The Financial Ombudsman Ser­vice (Finansal Kamu Denetçiliği Servisi) tarafından yapılan açıkla­mada, borçlanma konusunda yapı­lan şikayetlerin sayısının bir yılda yüzde 40 oranında arttığı belirtildi.

Yapılan şikayetlerin üçte biri, kamu denetçiliği tarafından onay­lanmış durumda.

Kamu denetçiliğine yapılan şi­kayetlerin neredeyse dörtte biri­nin, tüketici kredileriyle alakalı ol­duğu da ifade edildi. Başdenetçi Caroline Wayman, konuyla ilgili şu açıklamalarda bulundu:“İnsanlar, günlük ev eşyala­rından arabalara kadar, borçlanarak bir sürü şey alıyor ve çoğu zaman bu borçlar idare edilebilir ve ödenebilir oluyor. “Bazı insanlar için kredi al­mak, bir tercihten ziyade, bir gerek­lilik olabiliyor. Geçinebilmek ve bat­mak arasında çok ince bir çizgi ola­bilir. Finansal açıdan iyi durumda görünen kişiler bile çok kısa sürede savunmasız hale gelebiliyor.”

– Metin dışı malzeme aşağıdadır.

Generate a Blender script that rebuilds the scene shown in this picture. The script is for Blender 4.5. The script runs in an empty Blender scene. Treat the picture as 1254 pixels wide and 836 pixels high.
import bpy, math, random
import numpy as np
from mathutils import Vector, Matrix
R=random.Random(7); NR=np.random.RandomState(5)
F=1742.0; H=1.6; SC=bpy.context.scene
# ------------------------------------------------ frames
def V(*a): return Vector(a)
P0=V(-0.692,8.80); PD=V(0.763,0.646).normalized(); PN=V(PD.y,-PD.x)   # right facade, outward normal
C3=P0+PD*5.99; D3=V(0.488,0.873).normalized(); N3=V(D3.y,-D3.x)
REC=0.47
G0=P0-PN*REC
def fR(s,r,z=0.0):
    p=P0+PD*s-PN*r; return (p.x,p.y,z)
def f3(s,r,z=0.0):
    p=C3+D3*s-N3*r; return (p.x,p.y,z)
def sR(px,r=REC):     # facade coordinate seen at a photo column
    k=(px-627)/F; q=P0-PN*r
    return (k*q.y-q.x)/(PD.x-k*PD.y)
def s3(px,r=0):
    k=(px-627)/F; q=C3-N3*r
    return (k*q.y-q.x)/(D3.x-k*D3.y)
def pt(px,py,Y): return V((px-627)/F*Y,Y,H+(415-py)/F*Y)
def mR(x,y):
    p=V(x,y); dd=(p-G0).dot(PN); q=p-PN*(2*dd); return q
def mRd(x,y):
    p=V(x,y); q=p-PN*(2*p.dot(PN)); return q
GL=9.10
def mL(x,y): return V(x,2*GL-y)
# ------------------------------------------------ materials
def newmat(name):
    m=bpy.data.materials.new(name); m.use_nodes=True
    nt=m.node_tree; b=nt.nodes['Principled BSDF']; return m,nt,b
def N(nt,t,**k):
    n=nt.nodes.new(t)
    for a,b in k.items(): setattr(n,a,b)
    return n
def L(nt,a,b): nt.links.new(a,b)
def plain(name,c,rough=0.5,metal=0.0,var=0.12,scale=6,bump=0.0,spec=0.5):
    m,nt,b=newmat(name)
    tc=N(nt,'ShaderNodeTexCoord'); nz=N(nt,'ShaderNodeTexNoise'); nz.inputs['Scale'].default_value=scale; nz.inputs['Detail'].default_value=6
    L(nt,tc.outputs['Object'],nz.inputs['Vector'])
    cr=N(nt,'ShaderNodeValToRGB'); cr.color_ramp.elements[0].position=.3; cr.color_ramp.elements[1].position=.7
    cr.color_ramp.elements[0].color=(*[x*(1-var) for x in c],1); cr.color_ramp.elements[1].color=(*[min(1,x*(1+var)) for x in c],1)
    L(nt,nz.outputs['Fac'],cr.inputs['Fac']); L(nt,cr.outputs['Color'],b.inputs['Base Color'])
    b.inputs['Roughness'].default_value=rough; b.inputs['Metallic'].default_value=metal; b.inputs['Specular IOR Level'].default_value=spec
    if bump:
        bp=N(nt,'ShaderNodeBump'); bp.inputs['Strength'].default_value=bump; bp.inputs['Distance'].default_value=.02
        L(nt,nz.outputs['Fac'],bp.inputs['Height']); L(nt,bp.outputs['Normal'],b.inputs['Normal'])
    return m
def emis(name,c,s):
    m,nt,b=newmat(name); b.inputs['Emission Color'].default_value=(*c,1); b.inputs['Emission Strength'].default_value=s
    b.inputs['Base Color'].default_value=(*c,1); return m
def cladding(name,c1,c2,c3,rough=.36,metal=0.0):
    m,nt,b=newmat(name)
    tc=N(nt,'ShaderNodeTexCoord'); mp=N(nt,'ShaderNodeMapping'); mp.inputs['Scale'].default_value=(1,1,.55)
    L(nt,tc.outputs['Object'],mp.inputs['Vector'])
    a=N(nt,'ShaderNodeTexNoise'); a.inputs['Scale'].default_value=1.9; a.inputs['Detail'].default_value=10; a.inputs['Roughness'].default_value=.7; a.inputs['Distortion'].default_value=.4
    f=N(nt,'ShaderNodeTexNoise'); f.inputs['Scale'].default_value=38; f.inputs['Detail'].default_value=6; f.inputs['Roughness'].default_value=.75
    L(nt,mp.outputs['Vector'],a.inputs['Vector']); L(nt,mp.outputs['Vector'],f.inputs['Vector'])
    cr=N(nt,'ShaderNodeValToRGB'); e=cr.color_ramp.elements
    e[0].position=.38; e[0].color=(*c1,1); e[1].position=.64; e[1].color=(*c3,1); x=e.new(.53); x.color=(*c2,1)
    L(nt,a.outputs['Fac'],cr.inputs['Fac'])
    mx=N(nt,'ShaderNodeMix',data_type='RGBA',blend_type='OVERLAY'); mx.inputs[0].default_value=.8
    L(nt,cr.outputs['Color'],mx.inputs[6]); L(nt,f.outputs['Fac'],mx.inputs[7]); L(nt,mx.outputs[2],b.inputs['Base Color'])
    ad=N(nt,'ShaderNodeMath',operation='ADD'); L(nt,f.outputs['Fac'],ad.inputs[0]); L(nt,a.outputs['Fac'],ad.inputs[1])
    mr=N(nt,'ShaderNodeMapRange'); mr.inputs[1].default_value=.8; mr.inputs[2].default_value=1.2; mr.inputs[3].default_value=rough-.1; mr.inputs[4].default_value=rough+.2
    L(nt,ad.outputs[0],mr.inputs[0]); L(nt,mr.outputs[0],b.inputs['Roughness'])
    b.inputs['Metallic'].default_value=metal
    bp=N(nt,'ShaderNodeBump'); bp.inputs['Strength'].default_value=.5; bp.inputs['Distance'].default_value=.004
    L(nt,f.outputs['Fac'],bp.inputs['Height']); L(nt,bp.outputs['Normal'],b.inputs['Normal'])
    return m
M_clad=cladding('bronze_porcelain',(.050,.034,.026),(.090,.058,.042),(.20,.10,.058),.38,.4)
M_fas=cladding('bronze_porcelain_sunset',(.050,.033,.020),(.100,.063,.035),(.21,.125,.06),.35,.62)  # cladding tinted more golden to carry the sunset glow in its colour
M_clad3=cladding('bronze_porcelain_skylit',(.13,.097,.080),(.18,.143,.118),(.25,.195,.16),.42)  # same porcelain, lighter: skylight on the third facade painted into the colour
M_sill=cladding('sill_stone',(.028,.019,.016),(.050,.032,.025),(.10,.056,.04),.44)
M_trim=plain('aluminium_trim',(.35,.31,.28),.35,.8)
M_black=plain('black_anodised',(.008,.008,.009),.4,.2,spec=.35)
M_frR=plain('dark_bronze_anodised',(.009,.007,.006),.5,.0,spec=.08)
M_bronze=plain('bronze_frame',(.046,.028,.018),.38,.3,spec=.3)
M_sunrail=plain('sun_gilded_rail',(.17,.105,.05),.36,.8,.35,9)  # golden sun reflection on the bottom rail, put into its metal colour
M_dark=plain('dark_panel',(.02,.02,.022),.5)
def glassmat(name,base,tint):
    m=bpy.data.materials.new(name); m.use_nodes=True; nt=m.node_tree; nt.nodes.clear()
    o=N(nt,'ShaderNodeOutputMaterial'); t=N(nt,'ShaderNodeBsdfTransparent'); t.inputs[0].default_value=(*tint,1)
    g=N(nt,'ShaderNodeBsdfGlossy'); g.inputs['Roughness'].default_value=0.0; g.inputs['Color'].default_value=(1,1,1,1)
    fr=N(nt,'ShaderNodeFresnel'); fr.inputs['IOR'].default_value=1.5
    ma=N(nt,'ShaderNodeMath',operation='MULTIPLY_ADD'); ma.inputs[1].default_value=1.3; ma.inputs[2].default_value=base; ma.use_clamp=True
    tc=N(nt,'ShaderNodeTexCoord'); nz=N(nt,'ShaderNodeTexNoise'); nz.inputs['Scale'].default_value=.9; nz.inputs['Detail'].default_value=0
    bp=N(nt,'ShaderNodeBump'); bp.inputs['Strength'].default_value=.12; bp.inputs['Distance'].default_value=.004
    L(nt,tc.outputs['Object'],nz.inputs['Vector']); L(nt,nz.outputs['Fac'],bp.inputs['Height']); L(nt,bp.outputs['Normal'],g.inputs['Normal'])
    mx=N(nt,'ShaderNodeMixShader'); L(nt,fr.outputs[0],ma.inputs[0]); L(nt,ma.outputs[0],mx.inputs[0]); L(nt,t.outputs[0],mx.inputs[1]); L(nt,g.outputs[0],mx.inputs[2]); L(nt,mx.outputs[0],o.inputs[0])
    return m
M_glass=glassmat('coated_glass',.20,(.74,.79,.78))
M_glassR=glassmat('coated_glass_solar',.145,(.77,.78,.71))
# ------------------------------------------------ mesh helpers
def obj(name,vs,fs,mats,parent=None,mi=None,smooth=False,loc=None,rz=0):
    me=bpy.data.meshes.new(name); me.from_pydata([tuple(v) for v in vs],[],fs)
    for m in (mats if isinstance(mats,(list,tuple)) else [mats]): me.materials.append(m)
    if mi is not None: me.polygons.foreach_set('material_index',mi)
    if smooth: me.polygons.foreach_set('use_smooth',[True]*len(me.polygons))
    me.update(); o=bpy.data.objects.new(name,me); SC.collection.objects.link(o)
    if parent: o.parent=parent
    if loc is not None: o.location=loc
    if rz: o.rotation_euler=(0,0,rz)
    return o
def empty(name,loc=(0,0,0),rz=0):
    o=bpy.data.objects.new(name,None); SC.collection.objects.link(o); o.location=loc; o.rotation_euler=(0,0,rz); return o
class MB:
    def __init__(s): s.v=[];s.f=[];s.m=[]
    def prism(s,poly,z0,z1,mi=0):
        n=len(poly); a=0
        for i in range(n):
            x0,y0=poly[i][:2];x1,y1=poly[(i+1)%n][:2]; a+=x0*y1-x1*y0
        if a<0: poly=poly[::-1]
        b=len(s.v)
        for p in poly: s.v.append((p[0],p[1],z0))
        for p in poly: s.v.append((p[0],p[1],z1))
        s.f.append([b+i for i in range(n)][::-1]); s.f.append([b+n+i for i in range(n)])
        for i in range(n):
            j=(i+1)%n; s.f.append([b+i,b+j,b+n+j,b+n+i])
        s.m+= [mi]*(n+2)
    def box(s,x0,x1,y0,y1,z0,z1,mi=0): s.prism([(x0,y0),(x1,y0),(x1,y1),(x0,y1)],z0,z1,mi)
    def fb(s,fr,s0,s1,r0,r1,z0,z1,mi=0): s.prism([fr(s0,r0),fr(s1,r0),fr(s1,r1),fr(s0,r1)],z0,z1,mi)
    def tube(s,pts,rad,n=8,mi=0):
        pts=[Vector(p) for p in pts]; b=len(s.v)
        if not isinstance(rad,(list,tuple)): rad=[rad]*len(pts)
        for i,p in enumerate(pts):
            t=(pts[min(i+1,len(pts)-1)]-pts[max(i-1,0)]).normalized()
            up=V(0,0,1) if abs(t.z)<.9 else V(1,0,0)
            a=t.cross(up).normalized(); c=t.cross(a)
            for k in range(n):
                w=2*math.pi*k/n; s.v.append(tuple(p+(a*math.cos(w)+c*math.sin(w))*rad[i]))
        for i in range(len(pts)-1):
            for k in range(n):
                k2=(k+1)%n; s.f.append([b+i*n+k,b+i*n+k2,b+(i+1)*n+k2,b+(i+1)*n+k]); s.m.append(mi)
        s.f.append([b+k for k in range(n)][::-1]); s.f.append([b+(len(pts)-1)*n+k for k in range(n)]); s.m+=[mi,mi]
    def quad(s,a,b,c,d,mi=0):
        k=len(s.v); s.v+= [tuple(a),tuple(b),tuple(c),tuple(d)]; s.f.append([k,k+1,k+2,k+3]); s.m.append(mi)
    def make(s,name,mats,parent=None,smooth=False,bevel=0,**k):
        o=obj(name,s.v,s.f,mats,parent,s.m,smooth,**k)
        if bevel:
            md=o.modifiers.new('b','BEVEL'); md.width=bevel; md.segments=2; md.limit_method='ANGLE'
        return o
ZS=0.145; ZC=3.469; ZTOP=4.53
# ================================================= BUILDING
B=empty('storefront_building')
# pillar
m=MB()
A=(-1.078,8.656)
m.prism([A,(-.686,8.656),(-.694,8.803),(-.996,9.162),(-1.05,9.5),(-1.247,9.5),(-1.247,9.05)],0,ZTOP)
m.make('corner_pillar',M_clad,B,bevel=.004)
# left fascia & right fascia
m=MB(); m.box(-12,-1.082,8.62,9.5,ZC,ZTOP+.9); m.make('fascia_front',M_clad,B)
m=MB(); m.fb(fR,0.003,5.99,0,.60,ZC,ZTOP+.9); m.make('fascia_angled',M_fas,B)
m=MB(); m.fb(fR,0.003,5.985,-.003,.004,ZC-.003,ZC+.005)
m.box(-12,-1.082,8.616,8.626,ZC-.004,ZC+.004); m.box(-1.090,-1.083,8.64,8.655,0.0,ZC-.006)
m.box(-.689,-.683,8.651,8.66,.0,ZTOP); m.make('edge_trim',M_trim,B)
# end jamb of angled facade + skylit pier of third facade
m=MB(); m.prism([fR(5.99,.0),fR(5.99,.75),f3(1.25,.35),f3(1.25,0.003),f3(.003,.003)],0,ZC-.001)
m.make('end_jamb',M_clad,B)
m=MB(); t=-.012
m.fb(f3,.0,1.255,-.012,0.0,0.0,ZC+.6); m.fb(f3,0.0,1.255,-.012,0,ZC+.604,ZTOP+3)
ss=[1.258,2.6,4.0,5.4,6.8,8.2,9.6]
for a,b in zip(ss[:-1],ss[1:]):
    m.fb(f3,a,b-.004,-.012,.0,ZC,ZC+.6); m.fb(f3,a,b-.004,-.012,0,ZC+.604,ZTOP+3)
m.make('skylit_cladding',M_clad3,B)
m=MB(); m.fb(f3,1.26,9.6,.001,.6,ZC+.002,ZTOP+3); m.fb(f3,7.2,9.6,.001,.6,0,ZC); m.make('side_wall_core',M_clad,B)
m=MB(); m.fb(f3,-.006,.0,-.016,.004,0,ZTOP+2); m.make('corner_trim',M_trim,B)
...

Bazı kısa dönemli borç veren kurumları temsil eden Consumer Finance Association’dan Jason Wassell’in konuyla ilgili açıklama­ları ise şu şekilde:

“Bu oranda şikayetler rapor edil­mesinin birkaç nedeni bulunuyor. Bu şikayetlerin yapıları, bunların yorumlanması konusunda Finansal Kamu Denetçiliği Servisi ile yaşanan anlaşmazlıklar ve şikayet üretmeye çalışan tazminat şirketleri.

“Şunu söyleyebiliriz ki, müşteri­leri çoğu sorunsuz bir şekilde borç­lanıyor. Son yıllarda yapılan değişik­likler, insanların borçlanmak için daha az masraf ödemesi, ek ücret­lerle karşılaşma ihtimallerinin düş­mesi ve masrafların kısıtlandığı an­lamına geliyor.”